* _REQUIRED WORK_:
Extract every line that contains the string "from".

* _TASK MATERIAL_:
◇ ◇ ◇

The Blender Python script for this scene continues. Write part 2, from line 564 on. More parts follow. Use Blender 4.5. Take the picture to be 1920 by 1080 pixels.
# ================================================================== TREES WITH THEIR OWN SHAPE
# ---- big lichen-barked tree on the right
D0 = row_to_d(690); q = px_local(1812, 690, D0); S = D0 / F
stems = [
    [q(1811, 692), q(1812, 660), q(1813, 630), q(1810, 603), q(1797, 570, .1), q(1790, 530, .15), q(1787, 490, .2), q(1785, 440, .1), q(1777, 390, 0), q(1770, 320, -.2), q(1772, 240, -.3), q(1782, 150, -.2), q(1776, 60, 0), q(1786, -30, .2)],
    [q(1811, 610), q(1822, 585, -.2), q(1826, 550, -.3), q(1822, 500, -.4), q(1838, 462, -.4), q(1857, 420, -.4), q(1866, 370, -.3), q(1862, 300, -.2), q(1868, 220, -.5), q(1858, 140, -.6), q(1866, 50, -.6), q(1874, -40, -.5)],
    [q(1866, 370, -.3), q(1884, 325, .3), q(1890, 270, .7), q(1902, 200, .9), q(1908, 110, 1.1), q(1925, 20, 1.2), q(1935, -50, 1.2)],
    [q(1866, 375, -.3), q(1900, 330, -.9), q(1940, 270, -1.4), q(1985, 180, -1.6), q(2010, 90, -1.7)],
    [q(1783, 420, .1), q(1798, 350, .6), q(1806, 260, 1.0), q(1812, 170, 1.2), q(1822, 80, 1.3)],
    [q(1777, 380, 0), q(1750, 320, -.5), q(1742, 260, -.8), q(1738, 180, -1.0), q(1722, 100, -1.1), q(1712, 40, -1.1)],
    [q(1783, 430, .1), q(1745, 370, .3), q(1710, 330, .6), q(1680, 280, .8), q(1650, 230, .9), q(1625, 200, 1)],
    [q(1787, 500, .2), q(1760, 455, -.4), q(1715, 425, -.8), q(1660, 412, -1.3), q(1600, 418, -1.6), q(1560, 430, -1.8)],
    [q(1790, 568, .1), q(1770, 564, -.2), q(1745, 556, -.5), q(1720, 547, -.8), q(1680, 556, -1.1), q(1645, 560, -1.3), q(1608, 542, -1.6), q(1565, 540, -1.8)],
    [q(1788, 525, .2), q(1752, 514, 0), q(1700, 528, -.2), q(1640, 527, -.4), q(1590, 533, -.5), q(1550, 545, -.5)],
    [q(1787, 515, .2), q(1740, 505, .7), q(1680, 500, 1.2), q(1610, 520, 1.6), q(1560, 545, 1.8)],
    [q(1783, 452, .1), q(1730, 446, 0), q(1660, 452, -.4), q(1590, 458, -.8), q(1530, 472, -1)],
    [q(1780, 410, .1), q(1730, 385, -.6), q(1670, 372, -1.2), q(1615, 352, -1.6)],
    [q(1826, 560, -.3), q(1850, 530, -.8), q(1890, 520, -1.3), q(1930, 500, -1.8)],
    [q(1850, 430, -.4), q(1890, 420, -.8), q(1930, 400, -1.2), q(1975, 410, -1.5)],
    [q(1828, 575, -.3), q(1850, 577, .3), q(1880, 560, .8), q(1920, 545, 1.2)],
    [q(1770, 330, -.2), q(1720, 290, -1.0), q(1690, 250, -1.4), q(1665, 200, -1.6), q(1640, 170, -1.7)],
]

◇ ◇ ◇

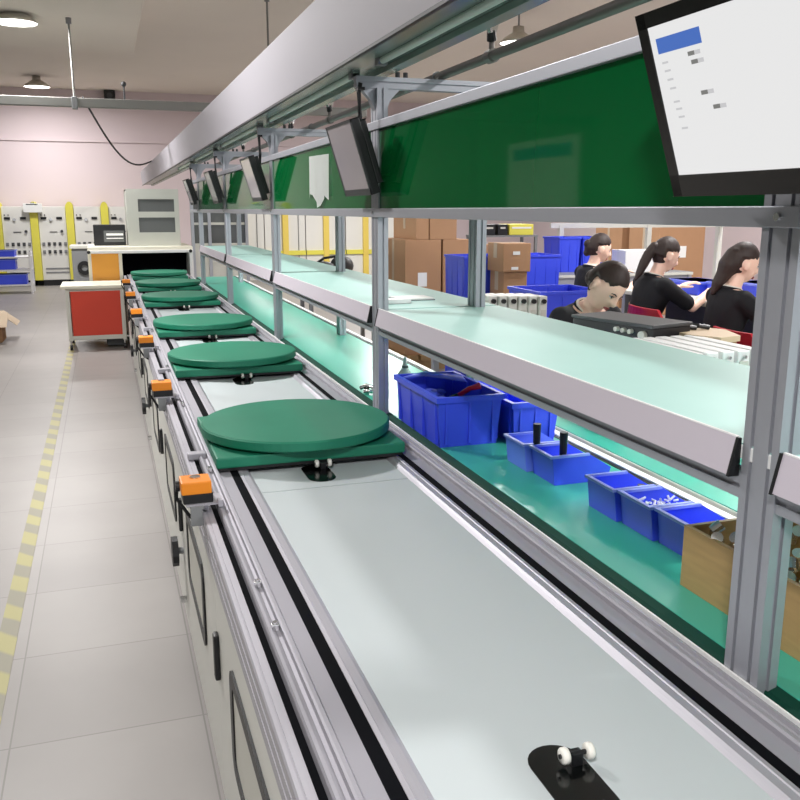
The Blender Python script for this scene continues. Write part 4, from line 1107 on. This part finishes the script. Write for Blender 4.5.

◇ ◇ ◇

* _ANSWER FOR THIS EXERCISE_:
The Blender Python script for this scene continues. Write part 2, from line 564 on. More parts follow. Use Blender 4.5. Take the picture to be 1920 by 1080 pixels.
The Blender Python script for this scene continues. Write part 4, from line 1107 on. This part finishes the script. Write for Blender 4.5.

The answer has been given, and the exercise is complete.